McGuiness was the only woman, and the only one with a strong North East accent. If I hadn’t been following NE politics I would have said that she was the left winger, not Driscoll. She had a distinctive policy agena around women in the workplace and tacking child poverty.

Clearly she is the one to beat. She was at her best when less well polished. but is still a very competent politician, and deserves to be the front runner. If anything her biggest risk is that she looks like she has bought the brasso before she has won the trophy:

I have been pretty mean in the past about Jamie Driscoll and actually he was better than I was expecting, he came across well, with the soft bon homie of a Blairite junior transport minister with a special interest in buses. He was very technocratic and his smugness and eye rolling is a problem.

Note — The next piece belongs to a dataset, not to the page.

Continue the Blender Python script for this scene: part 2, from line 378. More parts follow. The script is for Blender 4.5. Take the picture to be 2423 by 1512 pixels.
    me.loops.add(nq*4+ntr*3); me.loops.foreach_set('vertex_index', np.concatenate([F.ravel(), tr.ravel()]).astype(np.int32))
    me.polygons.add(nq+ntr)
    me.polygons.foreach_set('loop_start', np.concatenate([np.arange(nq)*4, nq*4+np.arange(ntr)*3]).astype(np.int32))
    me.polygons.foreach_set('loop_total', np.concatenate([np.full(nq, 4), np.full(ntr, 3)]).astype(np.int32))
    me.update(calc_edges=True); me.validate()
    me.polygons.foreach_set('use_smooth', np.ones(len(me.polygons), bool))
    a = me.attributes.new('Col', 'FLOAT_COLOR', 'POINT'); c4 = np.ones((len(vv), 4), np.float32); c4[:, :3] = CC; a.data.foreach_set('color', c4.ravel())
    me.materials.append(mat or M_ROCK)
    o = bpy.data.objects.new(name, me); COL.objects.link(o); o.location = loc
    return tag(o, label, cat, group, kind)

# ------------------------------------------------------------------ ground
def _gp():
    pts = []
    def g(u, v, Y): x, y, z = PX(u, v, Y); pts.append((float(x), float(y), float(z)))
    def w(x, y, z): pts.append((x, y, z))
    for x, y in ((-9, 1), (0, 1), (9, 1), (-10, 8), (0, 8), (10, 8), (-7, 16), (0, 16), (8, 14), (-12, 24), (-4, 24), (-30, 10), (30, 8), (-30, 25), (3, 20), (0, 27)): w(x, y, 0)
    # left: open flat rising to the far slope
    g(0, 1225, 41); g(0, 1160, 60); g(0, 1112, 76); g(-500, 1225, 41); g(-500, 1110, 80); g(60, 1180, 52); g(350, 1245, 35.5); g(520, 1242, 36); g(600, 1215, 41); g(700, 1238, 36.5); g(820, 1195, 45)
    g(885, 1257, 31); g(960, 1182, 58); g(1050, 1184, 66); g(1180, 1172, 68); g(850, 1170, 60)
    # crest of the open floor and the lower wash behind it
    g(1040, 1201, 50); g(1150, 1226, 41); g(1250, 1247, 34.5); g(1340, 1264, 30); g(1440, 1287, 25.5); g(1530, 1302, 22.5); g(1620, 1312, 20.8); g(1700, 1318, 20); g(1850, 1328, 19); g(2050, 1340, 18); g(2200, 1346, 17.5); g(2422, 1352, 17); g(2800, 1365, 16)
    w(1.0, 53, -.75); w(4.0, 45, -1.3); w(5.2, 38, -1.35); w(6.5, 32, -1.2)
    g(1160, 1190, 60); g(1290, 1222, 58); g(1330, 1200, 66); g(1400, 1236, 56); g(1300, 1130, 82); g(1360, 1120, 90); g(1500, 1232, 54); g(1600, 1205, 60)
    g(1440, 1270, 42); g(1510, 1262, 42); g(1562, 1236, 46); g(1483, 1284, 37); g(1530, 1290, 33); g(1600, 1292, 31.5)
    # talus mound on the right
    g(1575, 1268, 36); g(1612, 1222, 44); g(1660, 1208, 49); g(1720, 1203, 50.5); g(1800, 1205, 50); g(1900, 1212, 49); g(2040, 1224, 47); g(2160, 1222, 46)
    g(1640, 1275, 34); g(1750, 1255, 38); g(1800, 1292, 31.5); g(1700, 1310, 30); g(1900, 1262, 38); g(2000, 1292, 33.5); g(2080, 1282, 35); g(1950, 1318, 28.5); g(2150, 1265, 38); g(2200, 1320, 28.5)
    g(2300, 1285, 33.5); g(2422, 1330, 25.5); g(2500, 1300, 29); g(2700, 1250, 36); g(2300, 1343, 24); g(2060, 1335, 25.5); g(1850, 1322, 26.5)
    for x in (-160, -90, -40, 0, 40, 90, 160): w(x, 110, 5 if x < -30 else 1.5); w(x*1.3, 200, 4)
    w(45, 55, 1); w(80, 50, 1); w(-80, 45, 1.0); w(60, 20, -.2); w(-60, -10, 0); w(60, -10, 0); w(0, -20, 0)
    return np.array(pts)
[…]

But his bigger problem is why is he standing? He didn’t offer a distinctive left wing position, in fact he seemed more right wing than McGuinness. In the absence of real left wing policies you were left with the impression that his main selling point was that as a middle class white man he is better at running local government than a woman with a working class accent. This is going to be hard to sell as a progressive campaign. If he stopped trying to be the Geordie Ken Livingstone and reigned in his ego he could actually be an asset.

He has the backing of the RMT and Owen Jones’ “We Deserve Better” campaign which is normally the kiss of death for a left wing challenger. The last time the RMT ran candidates against Labour they got less than 270 votes on average. I think Driscoll will do a lot better than that, particularly with a good on line campaign, but I can’t see him breaking out of his core support in wealthy parts of Gosforth and Jesmond.

Mainstream Labour have picked up huge numbers of voters since 2019, more than I ever expected. They have however lost a small group of urban left wingers who drifted away when Corbyn stood down. They have mostly switched to the Greens, who seemed to have absorbed all of the people who left Labour during the anti-semitism scandal. This doesn’t bode well for the Greens future. Maybe in Bristol there are enough voters like that to make a difference, but across the North East I doubt it. There just aren’t enough snobby middle class lefties who would rather have the Labour party in opposition led by a middle class chap like Corbyn, than in Government led by Starmer and Rayner, both from a working class background.

The televised debate is on BBC North East on the 17th April. Be interesting to see if the candidates have learnt anything from the business hustings.

2 thoughts on “North East Mayor | The Forgotten Election?”

  1. A Green Party with right wing authoritarian inclinations absorbing the anti-Semitic white Corbynites sounds like a recipe for . . . actually, exactly what Labour needs to give the loonies somewhere to go.

    Reply
    • You can already see the new Green Party activists recruited from Labour going down the same rabbit holes and conspiracies on line, while abusing all those who aren’t in their new sect.